Leave out the pictures and copy the remaining records exactly.

▶ Supplied records

::::::::

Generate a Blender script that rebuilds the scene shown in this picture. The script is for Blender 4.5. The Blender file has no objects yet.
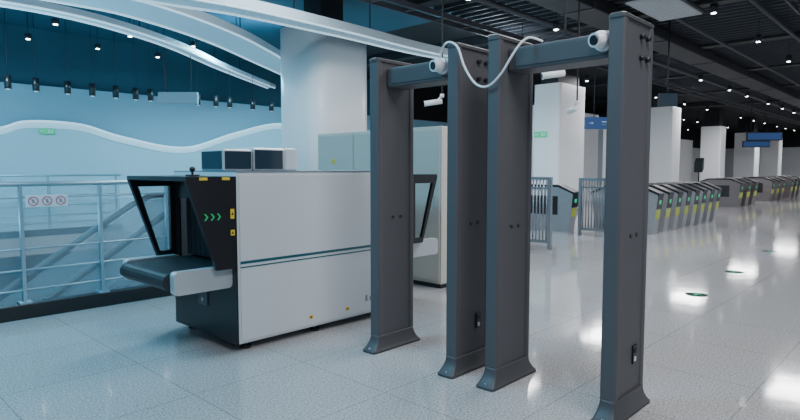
import bpy, bmesh, math
from mathutils import Vector, Matrix
sc = bpy.context.scene
COL = sc.collection

# ------------------------------------------------------------------ materials
def mat(name, col, rough=0.5, metal=0.0, emis=None, es=0.0, noise=0.0, nscale=8.0, bump=0.0, alpha=1.0, trans=0.0, spec=0.5):
    m = bpy.data.materials.new(name); m.use_nodes = True
    nt = m.node_tree; b = nt.nodes['Principled BSDF']
    b.inputs['Base Color'].default_value = (*col, 1)
    b.inputs['Roughness'].default_value = rough
    b.inputs['Metallic'].default_value = metal
    b.inputs['Specular IOR Level'].default_value = spec
    if emis:
        b.inputs['Emission Color'].default_value = (*emis, 1)
        b.inputs['Emission Strength'].default_value = es
    if alpha < 1: b.inputs['Alpha'].default_value = alpha
    if trans > 0: b.inputs['Transmission Weight'].default_value = trans
    tc = nt.nodes.new('ShaderNodeTexCoord')
    nz = nt.nodes.new('ShaderNodeTexNoise'); nz.inputs['Scale'].default_value = nscale; nz.inputs['Detail'].default_value = 4
    nt.links.new(tc.outputs['Object'], nz.inputs['Vector'])
    if noise > 0:
        mx = nt.nodes.new('ShaderNodeMix'); mx.data_type = 'RGBA'
        mx.inputs['A'].default_value = (*[c * (1 - noise) for c in col], 1)
        mx.inputs['B'].default_value = (*[min(1, c * (1 + noise)) for c in col], 1)
        nt.links.new(nz.outputs['Fac'], mx.inputs['Factor'])
        nt.links.new(mx.outputs['Result'], b.inputs['Base Color'])
    if bump > 0:
        bp = nt.nodes.new('ShaderNodeBump'); bp.inputs['Strength'].default_value = bump; bp.inputs['Distance'].default_value = 0.002
        nt.links.new(nz.outputs['Fac'], bp.inputs['Height']); nt.links.new(bp.outputs['Normal'], b.inputs['Normal'])
    return m

M_post = mat('anodised_grey', (0.092, 0.091, 0.100), 0.5, 0.1, noise=0.05, nscale=3, spec=.4)
M_posttrim = mat('dark_trim', (0.07, 0.07, 0.077), 0.5, 0.1, noise=0.05)
M_foot = mat('foot_grey', (0.065, 0.066, 0.073), 0.5, 0.05, noise=0.08)
M_black = mat('matt_black', (0.010, 0.011, 0.014), 0.35, 0, noise=0.1)
M_belt = mat('belt_rubber', (0.014, 0.016, 0.02), 0.55, 0, noise=0.2, nscale=60, bump=0.3)
M_white = mat('powder_white', (0.62, 0.67, 0.71), 0.35, 0, noise=0.015)
M_offwhite = mat('cabinet_beige', (0.56, 0.55, 0.50), 0.45, 0, noise=0.02)
M_silver = mat('silver', (0.50, 0.54, 0.57), 0.35, 0.3, noise=0.04)
M_steel = mat('brushed_steel', (0.30, 0.32, 0.35), 0.28, 0.8, noise=0.08, nscale=20)
M_gate = mat('gate_steel', (0.36, 0.38, 0.41), 0.3, 0.5, noise=0.10, nscale=12)
M_rail = mat('rail_steel', (0.30, 0.46, 0.54), 0.3, 0.6, noise=0.06)
M_teal = mat('teal_stripe', (0.01, 0.10, 0.13), 0.4)
M_yellow = mat('yellow_label', (0.75, 0.55, 0.04), 0.5, noise=0.03)
M_ygreen = mat('yellow_green_label', (0.42, 0.48, 0.07), 0.5, noise=0.03)
M_green = mat('green_mark', (0.02, 0.35, 0.12), 0.5, emis=(0.02, 0.6, 0.2), es=0.25)
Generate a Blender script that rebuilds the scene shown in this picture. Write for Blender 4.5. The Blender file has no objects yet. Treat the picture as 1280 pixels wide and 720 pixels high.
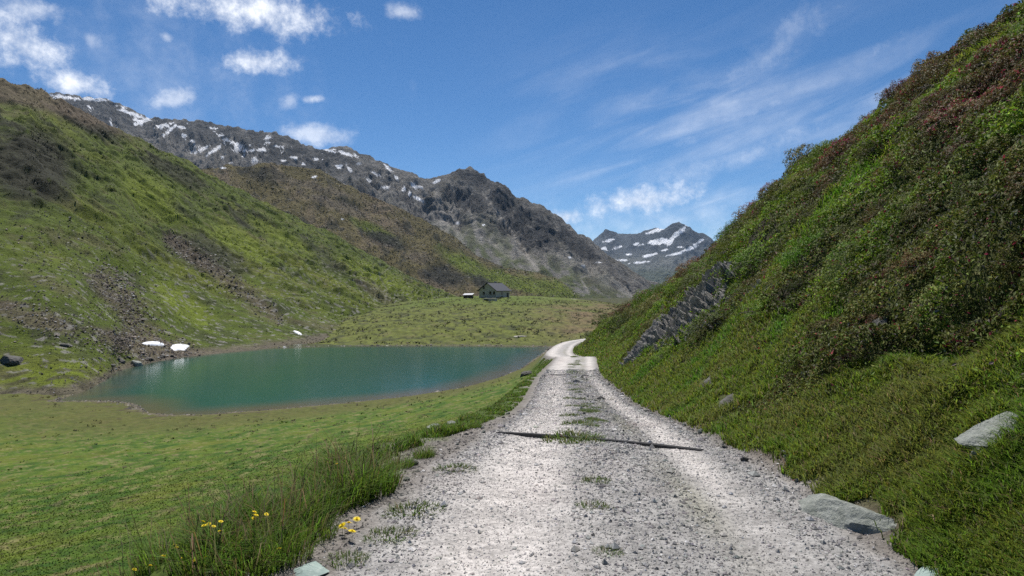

::::::::

▶ Worked solution
Generate a Blender script that rebuilds the scene shown in this picture. The script is for Blender 4.5. The Blender file has no objects yet.
import bpy, bmesh, math
from mathutils import Vector, Matrix
sc = bpy.context.scene
COL = sc.collection

# ------------------------------------------------------------------ materials
def mat(name, col, rough=0.5, metal=0.0, emis=None, es=0.0, noise=0.0, nscale=8.0, bump=0.0, alpha=1.0, trans=0.0, spec=0.5):
    m = bpy.data.materials.new(name); m.use_nodes = True
    nt = m.node_tree; b = nt.nodes['Principled BSDF']
    b.inputs['Base Color'].default_value = (*col, 1)
    b.inputs['Roughness'].default_value = rough
    b.inputs['Metallic'].default_value = metal
    b.inputs['Specular IOR Level'].default_value = spec
    if emis:
        b.inputs['Emission Color'].default_value = (*emis, 1)
        b.inputs['Emission Strength'].default_value = es
    if alpha < 1: b.inputs['Alpha'].default_value = alpha
    if trans > 0: b.inputs['Transmission Weight'].default_value = trans
    tc = nt.nodes.new('ShaderNodeTexCoord')
    nz = nt.nodes.new('ShaderNodeTexNoise'); nz.inputs['Scale'].default_value = nscale; nz.inputs['Detail'].default_value = 4
    nt.links.new(tc.outputs['Object'], nz.inputs['Vector'])
    if noise > 0:
        mx = nt.nodes.new('ShaderNodeMix'); mx.data_type = 'RGBA'
        mx.inputs['A'].default_value = (*[c * (1 - noise) for c in col], 1)
        mx.inputs['B'].default_value = (*[min(1, c * (1 + noise)) for c in col], 1)
        nt.links.new(nz.outputs['Fac'], mx.inputs['Factor'])
        nt.links.new(mx.outputs['Result'], b.inputs['Base Color'])
    if bump > 0:
        bp = nt.nodes.new('ShaderNodeBump'); bp.inputs['Strength'].default_value = bump; bp.inputs['Distance'].default_value = 0.002
        nt.links.new(nz.outputs['Fac'], bp.inputs['Height']); nt.links.new(bp.outputs['Normal'], b.inputs['Normal'])
    return m

M_post = mat('anodised_grey', (0.092, 0.091, 0.100), 0.5, 0.1, noise=0.05, nscale=3, spec=.4)
M_posttrim = mat('dark_trim', (0.07, 0.07, 0.077), 0.5, 0.1, noise=0.05)
M_foot = mat('foot_grey', (0.065, 0.066, 0.073), 0.5, 0.05, noise=0.08)
M_black = mat('matt_black', (0.010, 0.011, 0.014), 0.35, 0, noise=0.1)
M_belt = mat('belt_rubber', (0.014, 0.016, 0.02), 0.55, 0, noise=0.2, nscale=60, bump=0.3)
M_white = mat('powder_white', (0.62, 0.67, 0.71), 0.35, 0, noise=0.015)
M_offwhite = mat('cabinet_beige', (0.56, 0.55, 0.50), 0.45, 0, noise=0.02)
M_silver = mat('silver', (0.50, 0.54, 0.57), 0.35, 0.3, noise=0.04)
M_steel = mat('brushed_steel', (0.30, 0.32, 0.35), 0.28, 0.8, noise=0.08, nscale=20)
M_gate = mat('gate_steel', (0.36, 0.38, 0.41), 0.3, 0.5, noise=0.10, nscale=12)
M_rail = mat('rail_steel', (0.30, 0.46, 0.54), 0.3, 0.6, noise=0.06)
M_teal = mat('teal_stripe', (0.01, 0.10, 0.13), 0.4)
M_yellow = mat('yellow_label', (0.75, 0.55, 0.04), 0.5, noise=0.03)
M_ygreen = mat('yellow_green_label', (0.42, 0.48, 0.07), 0.5, noise=0.03)
M_green = mat('green_mark', (0.02, 0.35, 0.12), 0.5, emis=(0.02, 0.6, 0.2), es=0.25)
Generate a Blender script that rebuilds the scene shown in this picture. Write for Blender 4.5. The Blender file has no objects yet. Treat the picture as 1280 pixels wide and 720 pixels high.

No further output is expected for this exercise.